Task to carry out: For each line below that includes the word "this", make a copy.

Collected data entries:

• • • •

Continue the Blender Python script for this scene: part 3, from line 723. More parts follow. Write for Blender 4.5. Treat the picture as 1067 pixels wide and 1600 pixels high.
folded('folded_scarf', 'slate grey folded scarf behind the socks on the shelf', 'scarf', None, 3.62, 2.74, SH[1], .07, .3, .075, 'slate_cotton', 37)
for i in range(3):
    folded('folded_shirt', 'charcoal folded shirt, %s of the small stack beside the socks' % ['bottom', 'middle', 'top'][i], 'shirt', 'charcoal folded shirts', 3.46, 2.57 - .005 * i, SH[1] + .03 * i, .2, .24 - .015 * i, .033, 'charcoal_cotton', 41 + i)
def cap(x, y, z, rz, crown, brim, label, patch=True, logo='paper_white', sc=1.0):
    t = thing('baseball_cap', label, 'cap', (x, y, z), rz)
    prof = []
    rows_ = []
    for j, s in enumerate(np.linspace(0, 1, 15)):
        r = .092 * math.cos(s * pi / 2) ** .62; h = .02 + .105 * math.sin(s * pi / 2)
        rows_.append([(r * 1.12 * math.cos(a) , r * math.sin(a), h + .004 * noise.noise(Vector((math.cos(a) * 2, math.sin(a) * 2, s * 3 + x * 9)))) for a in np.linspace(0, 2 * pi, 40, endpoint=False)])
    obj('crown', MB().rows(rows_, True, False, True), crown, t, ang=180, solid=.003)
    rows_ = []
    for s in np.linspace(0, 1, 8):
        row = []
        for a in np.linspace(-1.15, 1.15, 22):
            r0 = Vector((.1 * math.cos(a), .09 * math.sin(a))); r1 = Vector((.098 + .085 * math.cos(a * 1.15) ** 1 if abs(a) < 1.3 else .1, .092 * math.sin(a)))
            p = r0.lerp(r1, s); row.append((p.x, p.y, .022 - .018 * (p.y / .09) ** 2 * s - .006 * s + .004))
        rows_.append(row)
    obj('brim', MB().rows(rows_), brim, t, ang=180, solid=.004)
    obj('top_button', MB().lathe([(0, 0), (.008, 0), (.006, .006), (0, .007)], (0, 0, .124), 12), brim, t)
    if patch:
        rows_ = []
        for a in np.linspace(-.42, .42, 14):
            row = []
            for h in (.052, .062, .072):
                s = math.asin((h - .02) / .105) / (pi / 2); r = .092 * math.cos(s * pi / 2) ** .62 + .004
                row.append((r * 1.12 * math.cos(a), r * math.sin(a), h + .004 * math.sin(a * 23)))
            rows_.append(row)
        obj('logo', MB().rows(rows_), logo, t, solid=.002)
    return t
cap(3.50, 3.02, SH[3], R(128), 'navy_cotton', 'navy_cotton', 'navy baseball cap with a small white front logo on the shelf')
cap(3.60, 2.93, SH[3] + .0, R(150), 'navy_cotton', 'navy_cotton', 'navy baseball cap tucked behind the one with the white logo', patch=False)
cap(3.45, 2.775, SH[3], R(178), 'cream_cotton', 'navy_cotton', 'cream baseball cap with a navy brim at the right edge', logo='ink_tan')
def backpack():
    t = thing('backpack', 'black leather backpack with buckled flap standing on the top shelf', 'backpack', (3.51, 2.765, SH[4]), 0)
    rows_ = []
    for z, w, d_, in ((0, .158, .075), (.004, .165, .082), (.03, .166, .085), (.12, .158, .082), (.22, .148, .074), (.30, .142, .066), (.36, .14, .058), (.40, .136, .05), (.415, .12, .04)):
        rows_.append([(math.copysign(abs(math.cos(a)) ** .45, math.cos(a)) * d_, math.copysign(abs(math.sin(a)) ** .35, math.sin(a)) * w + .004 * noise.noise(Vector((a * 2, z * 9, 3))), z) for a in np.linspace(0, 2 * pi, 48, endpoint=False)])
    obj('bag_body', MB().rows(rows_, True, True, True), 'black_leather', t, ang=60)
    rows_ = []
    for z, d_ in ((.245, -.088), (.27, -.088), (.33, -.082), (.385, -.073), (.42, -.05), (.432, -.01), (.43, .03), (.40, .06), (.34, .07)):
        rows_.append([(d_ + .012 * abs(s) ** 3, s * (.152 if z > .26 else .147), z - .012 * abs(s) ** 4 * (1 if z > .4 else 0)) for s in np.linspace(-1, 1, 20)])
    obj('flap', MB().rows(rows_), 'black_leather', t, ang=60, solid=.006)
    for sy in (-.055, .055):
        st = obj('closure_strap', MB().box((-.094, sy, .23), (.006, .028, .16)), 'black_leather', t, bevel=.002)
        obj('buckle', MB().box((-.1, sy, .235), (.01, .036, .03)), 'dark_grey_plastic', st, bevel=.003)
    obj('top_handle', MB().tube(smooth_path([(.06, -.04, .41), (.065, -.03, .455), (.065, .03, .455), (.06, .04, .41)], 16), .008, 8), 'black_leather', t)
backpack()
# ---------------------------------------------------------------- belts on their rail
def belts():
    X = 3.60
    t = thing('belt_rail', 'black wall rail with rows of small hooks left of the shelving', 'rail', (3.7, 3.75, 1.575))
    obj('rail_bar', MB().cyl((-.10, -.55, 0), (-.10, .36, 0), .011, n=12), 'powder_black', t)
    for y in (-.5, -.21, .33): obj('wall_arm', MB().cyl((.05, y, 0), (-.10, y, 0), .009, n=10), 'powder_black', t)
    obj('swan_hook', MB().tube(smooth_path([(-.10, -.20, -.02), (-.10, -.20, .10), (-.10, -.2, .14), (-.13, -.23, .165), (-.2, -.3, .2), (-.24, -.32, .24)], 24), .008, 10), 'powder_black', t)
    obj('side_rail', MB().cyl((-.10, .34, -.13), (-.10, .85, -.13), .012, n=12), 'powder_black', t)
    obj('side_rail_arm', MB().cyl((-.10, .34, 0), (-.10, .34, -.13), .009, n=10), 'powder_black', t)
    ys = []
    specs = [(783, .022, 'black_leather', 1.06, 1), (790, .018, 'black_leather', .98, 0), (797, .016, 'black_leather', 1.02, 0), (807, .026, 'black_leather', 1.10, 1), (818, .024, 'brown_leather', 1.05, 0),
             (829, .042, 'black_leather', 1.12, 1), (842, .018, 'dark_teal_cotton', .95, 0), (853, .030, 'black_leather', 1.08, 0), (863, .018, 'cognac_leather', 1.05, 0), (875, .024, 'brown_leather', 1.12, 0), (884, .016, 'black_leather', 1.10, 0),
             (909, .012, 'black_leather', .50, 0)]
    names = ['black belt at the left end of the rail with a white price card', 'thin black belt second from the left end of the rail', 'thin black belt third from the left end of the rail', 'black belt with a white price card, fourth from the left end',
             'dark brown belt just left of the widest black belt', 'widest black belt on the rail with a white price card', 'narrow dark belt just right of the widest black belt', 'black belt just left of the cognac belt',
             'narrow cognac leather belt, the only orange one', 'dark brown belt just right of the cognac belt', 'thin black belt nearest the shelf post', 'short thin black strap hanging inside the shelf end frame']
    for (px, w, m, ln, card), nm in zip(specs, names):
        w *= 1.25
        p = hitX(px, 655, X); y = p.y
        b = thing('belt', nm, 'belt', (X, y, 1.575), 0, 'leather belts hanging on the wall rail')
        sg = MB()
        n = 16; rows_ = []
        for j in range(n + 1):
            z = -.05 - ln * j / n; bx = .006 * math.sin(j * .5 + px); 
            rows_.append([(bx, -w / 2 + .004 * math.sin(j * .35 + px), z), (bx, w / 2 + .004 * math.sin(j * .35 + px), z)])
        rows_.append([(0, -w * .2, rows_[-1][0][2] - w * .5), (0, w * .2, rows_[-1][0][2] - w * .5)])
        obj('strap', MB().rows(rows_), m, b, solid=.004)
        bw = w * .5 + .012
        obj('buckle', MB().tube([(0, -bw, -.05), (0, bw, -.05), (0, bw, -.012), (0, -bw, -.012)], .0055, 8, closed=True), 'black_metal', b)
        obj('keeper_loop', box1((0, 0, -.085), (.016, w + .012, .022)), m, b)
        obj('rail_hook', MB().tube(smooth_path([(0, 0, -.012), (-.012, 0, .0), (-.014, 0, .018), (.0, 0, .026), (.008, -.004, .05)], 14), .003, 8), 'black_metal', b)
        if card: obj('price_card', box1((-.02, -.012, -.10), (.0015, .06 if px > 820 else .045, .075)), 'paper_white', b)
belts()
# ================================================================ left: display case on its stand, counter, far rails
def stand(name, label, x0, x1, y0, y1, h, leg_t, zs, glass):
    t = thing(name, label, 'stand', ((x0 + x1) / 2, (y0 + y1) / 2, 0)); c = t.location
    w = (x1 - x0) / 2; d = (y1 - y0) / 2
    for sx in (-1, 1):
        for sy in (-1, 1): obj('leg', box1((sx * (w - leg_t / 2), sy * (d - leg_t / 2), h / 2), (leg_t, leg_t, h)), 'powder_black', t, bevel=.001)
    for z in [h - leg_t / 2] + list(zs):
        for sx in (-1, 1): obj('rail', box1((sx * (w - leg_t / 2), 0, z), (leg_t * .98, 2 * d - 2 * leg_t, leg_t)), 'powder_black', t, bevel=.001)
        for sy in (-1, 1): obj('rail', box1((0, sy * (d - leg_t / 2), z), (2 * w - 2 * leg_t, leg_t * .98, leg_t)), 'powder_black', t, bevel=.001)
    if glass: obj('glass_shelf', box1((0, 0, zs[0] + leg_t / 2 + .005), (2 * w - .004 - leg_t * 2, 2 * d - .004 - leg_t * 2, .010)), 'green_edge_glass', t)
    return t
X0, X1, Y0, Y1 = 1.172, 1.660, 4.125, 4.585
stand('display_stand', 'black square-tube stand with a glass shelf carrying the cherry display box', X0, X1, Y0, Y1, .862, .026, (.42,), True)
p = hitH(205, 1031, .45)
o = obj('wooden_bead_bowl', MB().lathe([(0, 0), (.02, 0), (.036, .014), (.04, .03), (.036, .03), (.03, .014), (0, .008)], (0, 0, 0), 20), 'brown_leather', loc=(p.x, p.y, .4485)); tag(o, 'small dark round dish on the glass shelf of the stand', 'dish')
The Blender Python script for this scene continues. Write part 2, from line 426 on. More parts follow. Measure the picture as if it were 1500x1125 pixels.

• • • •

The output:
Continue the Blender Python script for this scene: part 3, from line 723. More parts follow. Write for Blender 4.5. Treat the picture as 1067 pixels wide and 1600 pixels high.
The Blender Python script for this scene continues. Write part 2, from line 426 on. More parts follow. Measure the picture as if it were 1500x1125 pixels.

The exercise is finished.